▸ Directive
Below are the records; extract from them the line containing "Model this scene" to the line containing "for o in list(bpy.data.objects): bpy.data.objects.remove(o)", both lines included, exactly and with no pictures.

▸ Data listing
-- Begin --

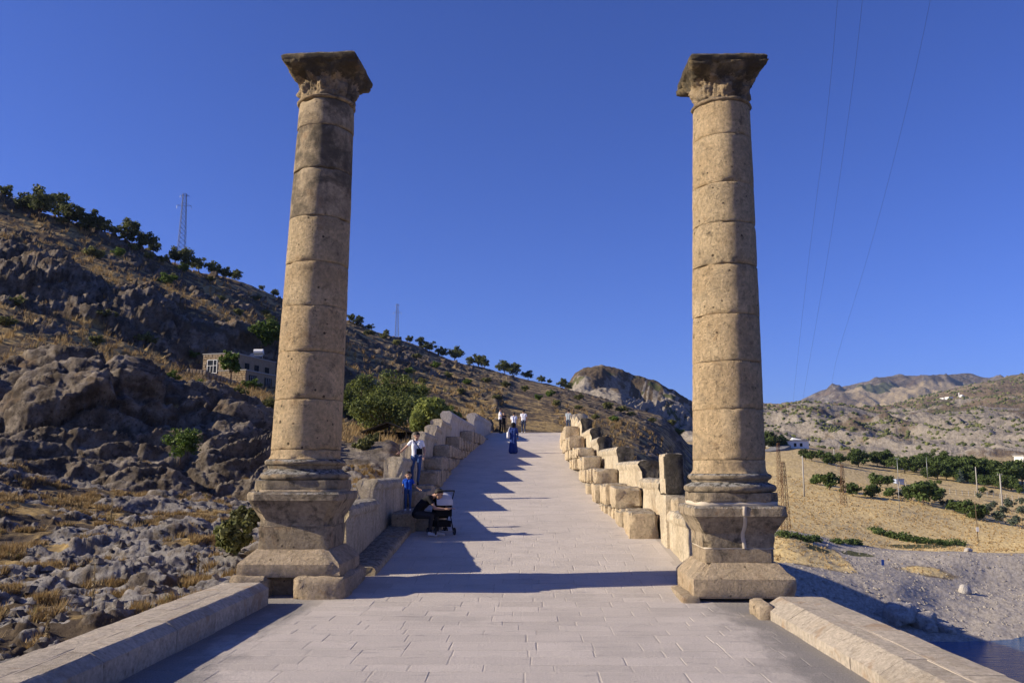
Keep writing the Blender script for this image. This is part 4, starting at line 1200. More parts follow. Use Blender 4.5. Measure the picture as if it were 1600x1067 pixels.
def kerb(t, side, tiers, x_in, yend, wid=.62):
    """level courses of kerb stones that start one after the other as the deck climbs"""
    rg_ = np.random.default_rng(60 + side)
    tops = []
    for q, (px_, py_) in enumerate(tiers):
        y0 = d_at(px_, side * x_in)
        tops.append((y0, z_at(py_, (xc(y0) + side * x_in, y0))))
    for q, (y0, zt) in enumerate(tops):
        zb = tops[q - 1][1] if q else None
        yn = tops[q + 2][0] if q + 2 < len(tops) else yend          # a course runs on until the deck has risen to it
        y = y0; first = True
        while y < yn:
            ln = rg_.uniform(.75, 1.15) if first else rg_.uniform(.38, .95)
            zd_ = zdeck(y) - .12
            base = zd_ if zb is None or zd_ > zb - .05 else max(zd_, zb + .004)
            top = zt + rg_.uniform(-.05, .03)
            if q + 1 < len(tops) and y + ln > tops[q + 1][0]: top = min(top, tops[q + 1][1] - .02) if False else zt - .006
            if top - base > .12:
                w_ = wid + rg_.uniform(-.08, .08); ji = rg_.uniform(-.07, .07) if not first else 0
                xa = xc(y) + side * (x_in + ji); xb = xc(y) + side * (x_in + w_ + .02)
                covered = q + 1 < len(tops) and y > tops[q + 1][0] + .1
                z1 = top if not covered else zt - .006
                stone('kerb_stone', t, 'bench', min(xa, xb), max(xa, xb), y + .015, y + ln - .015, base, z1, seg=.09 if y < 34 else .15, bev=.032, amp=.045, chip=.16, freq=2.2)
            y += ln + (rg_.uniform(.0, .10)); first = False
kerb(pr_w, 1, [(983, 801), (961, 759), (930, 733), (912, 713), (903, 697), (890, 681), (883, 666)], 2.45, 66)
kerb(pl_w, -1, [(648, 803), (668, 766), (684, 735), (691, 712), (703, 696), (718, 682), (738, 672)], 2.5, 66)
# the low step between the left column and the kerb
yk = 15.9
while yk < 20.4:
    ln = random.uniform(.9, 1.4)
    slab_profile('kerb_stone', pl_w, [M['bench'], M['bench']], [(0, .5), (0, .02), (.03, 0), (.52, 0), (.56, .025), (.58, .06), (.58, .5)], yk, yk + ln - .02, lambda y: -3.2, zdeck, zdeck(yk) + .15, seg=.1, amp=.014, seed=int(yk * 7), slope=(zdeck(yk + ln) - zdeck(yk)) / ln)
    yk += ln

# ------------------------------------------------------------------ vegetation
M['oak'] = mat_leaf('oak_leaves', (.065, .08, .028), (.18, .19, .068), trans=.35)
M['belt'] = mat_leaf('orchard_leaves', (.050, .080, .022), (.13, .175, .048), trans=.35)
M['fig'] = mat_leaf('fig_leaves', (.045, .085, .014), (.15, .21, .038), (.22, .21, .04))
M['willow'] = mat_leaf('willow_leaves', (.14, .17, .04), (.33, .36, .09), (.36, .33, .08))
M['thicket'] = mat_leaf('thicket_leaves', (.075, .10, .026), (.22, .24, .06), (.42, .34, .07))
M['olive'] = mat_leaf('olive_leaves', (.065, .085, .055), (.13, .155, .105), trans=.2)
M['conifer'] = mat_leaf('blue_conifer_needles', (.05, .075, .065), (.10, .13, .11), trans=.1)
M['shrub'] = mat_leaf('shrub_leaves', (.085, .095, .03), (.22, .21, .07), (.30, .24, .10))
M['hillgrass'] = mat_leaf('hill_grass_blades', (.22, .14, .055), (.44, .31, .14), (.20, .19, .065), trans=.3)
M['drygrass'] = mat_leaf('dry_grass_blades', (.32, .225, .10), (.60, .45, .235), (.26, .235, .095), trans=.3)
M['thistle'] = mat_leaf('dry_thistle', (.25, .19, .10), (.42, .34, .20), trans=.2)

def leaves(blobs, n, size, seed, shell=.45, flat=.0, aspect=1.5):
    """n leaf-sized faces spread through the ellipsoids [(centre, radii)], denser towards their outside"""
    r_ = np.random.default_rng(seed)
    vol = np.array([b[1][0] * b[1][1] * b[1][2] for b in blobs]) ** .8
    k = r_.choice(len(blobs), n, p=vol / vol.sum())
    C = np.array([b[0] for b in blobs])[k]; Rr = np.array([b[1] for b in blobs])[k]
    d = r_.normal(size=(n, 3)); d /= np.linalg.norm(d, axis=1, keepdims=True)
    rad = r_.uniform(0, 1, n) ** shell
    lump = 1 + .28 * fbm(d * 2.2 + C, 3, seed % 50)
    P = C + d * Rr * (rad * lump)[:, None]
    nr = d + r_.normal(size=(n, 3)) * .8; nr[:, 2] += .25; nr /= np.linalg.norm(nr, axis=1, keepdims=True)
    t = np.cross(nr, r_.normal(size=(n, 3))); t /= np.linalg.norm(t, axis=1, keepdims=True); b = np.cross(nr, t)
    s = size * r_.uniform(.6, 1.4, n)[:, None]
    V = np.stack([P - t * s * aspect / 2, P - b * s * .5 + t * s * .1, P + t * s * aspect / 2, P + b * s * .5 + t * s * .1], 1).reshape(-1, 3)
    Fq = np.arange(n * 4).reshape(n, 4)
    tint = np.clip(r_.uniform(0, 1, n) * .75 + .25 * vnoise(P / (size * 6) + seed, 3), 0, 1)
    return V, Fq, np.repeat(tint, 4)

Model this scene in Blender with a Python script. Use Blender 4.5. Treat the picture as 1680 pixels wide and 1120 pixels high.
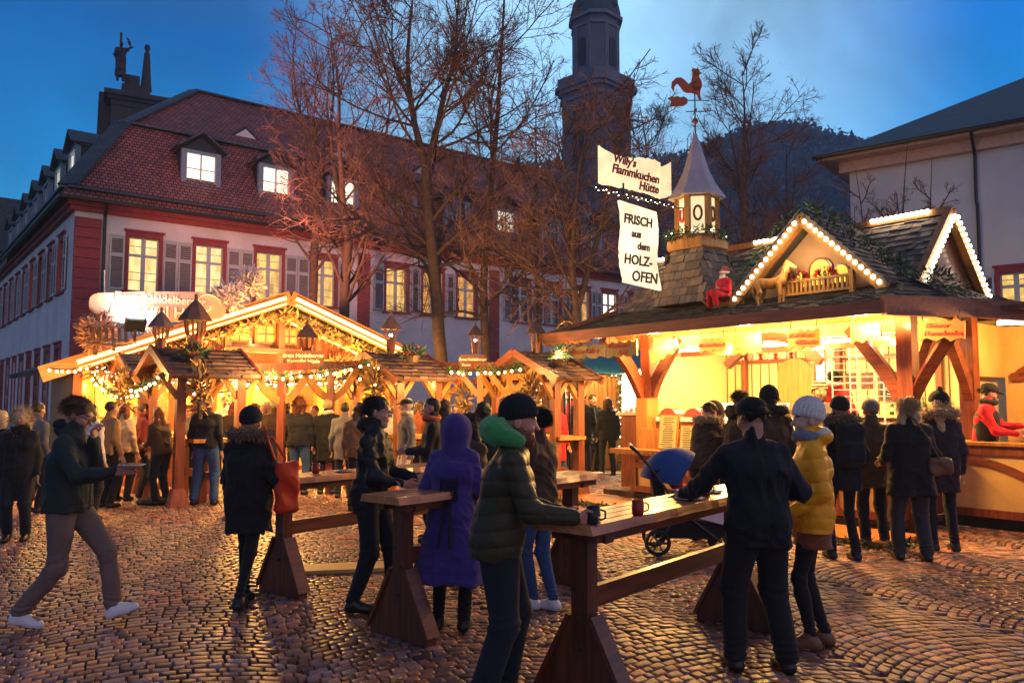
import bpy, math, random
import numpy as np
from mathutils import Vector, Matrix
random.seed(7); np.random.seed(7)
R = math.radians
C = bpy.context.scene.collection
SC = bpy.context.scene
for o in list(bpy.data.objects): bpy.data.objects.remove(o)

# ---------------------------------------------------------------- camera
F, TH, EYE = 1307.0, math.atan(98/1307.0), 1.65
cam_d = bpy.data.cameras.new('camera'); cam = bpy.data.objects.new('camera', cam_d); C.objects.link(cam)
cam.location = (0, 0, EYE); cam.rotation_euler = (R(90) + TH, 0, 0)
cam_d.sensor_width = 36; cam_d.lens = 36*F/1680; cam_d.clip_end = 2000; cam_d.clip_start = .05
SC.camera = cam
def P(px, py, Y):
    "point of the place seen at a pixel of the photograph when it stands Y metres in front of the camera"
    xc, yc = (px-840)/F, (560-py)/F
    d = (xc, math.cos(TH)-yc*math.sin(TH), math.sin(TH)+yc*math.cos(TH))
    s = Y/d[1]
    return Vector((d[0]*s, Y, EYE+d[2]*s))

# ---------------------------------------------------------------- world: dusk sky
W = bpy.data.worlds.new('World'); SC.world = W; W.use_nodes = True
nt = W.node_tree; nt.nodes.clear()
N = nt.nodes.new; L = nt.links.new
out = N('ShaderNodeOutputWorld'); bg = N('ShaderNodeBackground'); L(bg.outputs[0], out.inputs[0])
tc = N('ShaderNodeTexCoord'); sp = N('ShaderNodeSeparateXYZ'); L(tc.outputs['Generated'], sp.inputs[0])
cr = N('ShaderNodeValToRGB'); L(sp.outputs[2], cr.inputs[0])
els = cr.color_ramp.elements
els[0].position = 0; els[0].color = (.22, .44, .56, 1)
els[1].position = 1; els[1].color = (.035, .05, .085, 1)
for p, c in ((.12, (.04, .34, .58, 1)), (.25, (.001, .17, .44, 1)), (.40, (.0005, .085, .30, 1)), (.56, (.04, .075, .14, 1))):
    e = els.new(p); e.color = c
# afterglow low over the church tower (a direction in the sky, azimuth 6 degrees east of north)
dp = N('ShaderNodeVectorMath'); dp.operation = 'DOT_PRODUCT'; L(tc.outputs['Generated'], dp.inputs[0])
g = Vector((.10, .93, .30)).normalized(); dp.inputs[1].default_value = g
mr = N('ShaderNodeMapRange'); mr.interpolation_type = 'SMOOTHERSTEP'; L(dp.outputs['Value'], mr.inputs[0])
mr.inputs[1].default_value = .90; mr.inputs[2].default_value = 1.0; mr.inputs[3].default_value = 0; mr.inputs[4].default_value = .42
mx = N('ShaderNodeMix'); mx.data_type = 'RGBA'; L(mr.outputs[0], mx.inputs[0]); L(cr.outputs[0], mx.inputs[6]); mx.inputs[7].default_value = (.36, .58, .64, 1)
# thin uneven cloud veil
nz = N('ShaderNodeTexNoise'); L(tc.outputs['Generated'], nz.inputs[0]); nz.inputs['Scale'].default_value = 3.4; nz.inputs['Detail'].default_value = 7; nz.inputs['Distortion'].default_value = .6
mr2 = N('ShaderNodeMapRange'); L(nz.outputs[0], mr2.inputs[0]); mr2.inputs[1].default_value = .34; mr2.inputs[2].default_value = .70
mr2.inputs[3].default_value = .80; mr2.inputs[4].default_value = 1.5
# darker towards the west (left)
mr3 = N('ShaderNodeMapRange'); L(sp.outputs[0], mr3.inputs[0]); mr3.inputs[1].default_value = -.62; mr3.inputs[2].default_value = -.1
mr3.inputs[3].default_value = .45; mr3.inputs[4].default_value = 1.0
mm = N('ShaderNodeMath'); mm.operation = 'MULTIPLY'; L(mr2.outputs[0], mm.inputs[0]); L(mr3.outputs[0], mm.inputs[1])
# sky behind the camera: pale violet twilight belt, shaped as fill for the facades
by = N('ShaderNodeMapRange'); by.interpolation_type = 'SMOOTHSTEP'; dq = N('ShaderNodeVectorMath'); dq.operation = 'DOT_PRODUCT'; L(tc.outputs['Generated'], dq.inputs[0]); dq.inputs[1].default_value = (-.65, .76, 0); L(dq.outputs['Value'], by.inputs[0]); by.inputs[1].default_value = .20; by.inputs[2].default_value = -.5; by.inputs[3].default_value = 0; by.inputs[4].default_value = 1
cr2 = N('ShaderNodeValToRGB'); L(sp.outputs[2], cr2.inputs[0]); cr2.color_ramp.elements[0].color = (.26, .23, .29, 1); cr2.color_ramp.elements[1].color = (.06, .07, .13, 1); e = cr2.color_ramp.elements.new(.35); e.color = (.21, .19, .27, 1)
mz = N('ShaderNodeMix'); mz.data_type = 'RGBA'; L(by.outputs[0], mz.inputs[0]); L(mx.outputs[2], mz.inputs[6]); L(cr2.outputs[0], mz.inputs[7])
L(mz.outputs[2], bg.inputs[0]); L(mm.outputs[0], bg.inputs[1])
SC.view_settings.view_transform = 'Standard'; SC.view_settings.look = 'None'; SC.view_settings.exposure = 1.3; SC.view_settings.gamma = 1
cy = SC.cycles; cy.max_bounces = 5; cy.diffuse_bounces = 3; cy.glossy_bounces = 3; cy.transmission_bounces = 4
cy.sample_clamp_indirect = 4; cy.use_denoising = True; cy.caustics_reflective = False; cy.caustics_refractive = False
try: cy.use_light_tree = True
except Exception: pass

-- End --

▸ Solution to the exercise
Model this scene in Blender with a Python script. Use Blender 4.5. Treat the picture as 1680 pixels wide and 1120 pixels high.
import bpy, math, random
import numpy as np
from mathutils import Vector, Matrix
random.seed(7); np.random.seed(7)
R = math.radians
C = bpy.context.scene.collection
SC = bpy.context.scene
for o in list(bpy.data.objects): bpy.data.objects.remove(o)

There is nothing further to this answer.